I can understand your thoughts; I didn’t understand it before either. The truth is simply that we need gas power plants (and also pumped-storage plants) for at least another 20 years to absorb short-term load peaks. This is important for the system stability of the power grid at 50 Hz. Whether we will eventually form decentralized grids and how this will be implemented does interest me.
It would be more important to use the available energy amount sensibly.
For example, yesterday I optimized my heat pump regarding domestic hot water preparation — that was still pending. The pump of the circulation line is now automated with a motion detector and Shelly.
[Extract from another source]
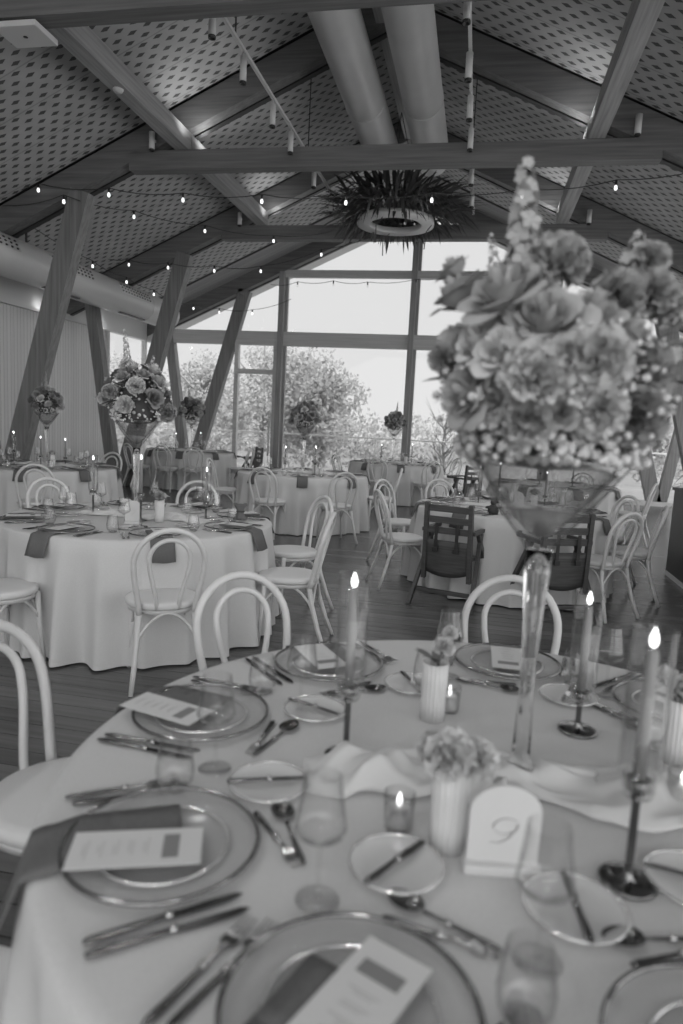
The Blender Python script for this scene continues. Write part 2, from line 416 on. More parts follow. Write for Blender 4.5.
# ------------------------------------------------------------------ ducts, lamps, string lights
def duct(label, x, z, y0, y1, r, grilles=None, joints=3):
    t = thing('ventilation_duct', label, 'duct', (x, y0, z), 0, None)
    L = y1 - y0; m = MB()
    prof = [(0, 0), (r, 0), (r, L), (0, L)]
    m.lathe([(0, 0), (r - .02, 0), (r, .02), (r, L - .02), (r - .02, L), (0, L)], 40)
    m.xf(Matrix.Rotation(-pi / 2, 4, 'X')); m.build('duct_body', MT['duct'], t)
    for k in range(joints):
        y = L * (k + .6) / joints
        MB().lathe([(r + .004, -.02), (r + .010, -.01), (r + .010, .01), (r + .004, .02)], 40).xf(Matrix.Rotation(-pi / 2, 4, 'X')).build('joint_band', MT['duct'], t, loc=(0, y, 0))
    return t
for x, nm in ((-1.86, 'left'), (-1.06, 'right')):
    d = duct('%s of the two grey round ducts hanging side by side under the ridge' % nm, x, 5.93, YB + .5, 12.1, .275)
    for y in (1.0, 6.0, 11.0): MB().box((0, y - YB - .5, .46), (.02, .03, .38)).build('hanger_strap', MT['blackm'], d)
d = duct('long pale round duct with nozzle grilles along the boarded wall eaves', -7.1, 3.72, YB + .4, 14.9, .3, joints=6)
for y0, y1 in ((6.3, 7.7), (8.0, 9.35), (10.15, 11.35), (12.3, 13.5)):
    m = MB(); L = y1 - y0; a0, a1 = radians(8), radians(42)
    pt = lambda u, v, e=0: Vector(((.304 + e) * cos(a0 + (a1 - a0) * v), y0 - YB - .4 + L * u, (.304 + e) * sin(a0 + (a1 - a0) * v)))
    m.grid(lambda u, v: pt(u, v), 2, 6)
    g = m.build('nozzle_grille', MT['whitepaint'], d, solid=.008)
    k = MB()
    for i in range(11):
        for j in range(3):
            p = pt((i + .5) / 11, (j + .5) / 3, .002); k.ball(p, .034, 1, (.55, 1, .55))
    k.build('nozzle_pattern', MT['blackm'], g)
for y0, y1 in ((7.0, 8.6), (10.2, 11.2), (12.6, 13.6)):
    MB().box((.08, (y0 + y1) / 2 - YB - .4, -.292), (.07, y1 - y0, .02)).build('slot_diffuser', MT['blackm'], d)
for y in (2.0, 6.5, 9.9, 13.2): MB().box((0, y - YB - .4, .5), (.02, .03, .45)).build('hanger_strap', MT['blackm'], d)
MT['duct2'] = mat('pale duct paint', .62, .35, 0)
d.children[0].data.materials[0] = MT['duct2']

def track(label, x, ys, y0, y1, z=5.27):
    t = thing('track_light', label, 'track light', (x, 0, z), 0, 'track lights under the roof')
    MB().box((0, (y0 + y1) / 2, 0), (.035, y1 - y0, .035)).build('rail', MT['whitepaint'], t)
    for y in range(int(y0) + 1, int(y1), 3): MB().box((0, y, (upp(x) - z) / 2), (.012, .012, upp(x) - z)).build('suspension_rod', MT['blackm'], t)
    for y in ys:
        s1 = MB().lathe([(0, -.06), (.035, -.06), (.035, -.3), (.028, -.3), (0, -.28)], 16).build('spot_head', MT['whitepaint'], t, loc=(0, y, 0))
        MB().lathe([(.036, -.305), (.036, -.33), (.026, -.33), (.026, -.30)], 16).build('spot_ring', MT['blackm'], s1)
        MB().tube([(0, 0, -.02), (0, 0, -.07)], .012, 6).build('spot_stem', MT['whitepaint'], s1)
track('suspended track of white spotlights left of the ridge ducts', -2.66, (-2.6, -.4, 1.9, 4.2, 5.3, 6.4, 7.25, 8.3, 9.1, 10.4, 11.6), -3.4, 12.6)
track('suspended track of white spotlights right of the ridge ducts', -.35, (-2.6, -.4, 1.9, 4.2, 5.4, 6.4, 7.4, 8.3, 9.15, 10.4, 11.4), -3.4, 12.8)
def uplight(x, y, z, label):
    t = thing('wall_spot', label, 'spotlight', (x, y, z), 0, 'small spots fixed to the roof frames')
    MB().lathe([(0, -.11), (.04, -.11), (.04, .11), (0, .11)], 16).build('spot_body', MT['whitepaint'], t)
    MB().lathe([(.03, -.135), (.036, -.13), (.036, -.11), (.03, -.11)], 16).build('spot_ring', MT['blackm'], t)
    MB().box((.0, .07, .02), (.03, .1, .03)).build('bracket', MT['whitepaint'], t)
uplight(-4.66, 9.2, 5.2, 'white cylinder spot under the left purlin at the nearer visible tie')
uplight(1.62, 9.2, 5.22, 'white cylinder spot under the right purlin at the nearer visible tie')
uplight(-4.66, 12.75, 5.2, 'white cylinder spot under the left purlin at the farther tie')
uplight(1.6, 12.75, 5.2, 'white cylinder spot under the right purlin at the farther tie')
t = thing('ceiling_speaker', 'flat white panel box fixed under the roof at the top corner', 'speaker', (-4.22, 5.9, 4.80))
MB().box((0, 0, 0), (.42, .34, .05), None, .01).build('housing', MT['whitepaint'], t); MB().lathe([(0, -.028), (.02, -.028), (.02, -.02)], 12).build('sensor', MT['blackm'], t)
MB().box((0, -.03, .055), (.1, .1, .07)).build('bracket', MT['whitepaint'], t)
t = thing('smoke_detector', 'small round detector on the side of the left purlin', 'smoke detector', (-4.27, 7.6, 5.125))
MB().lathe([(0, .005), (.06, .005), (.06, -.02), (.045, -.045), (0, -.05)], 20).build('detector_body', MT['whitepaint'], t)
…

Uninsulated copper pipes in the heat pump (and this in a system for 8.5 kW!) were uninsulated and had an estimated loss of 1 kWh/day.
Material 50€, 2 hours of work, savings: 350 kWh/year
So here’s another question: how many people actually optimize their heat pump privately and know what matters (Carnot process, heating curve, hydraulic balancing, etc.)? — With new builds, this begins before the house construction.
A properly optimized heat pump is 20-30% more efficient than the standard setting from the heating technician. (Of course, the heating technician’s initial task is to make sure the heat pump reliably heats the house in winter.)
Although this is often no longer done by the heating installers themselves, but by the trained technicians of the manufacturer directly (wiring and commissioning).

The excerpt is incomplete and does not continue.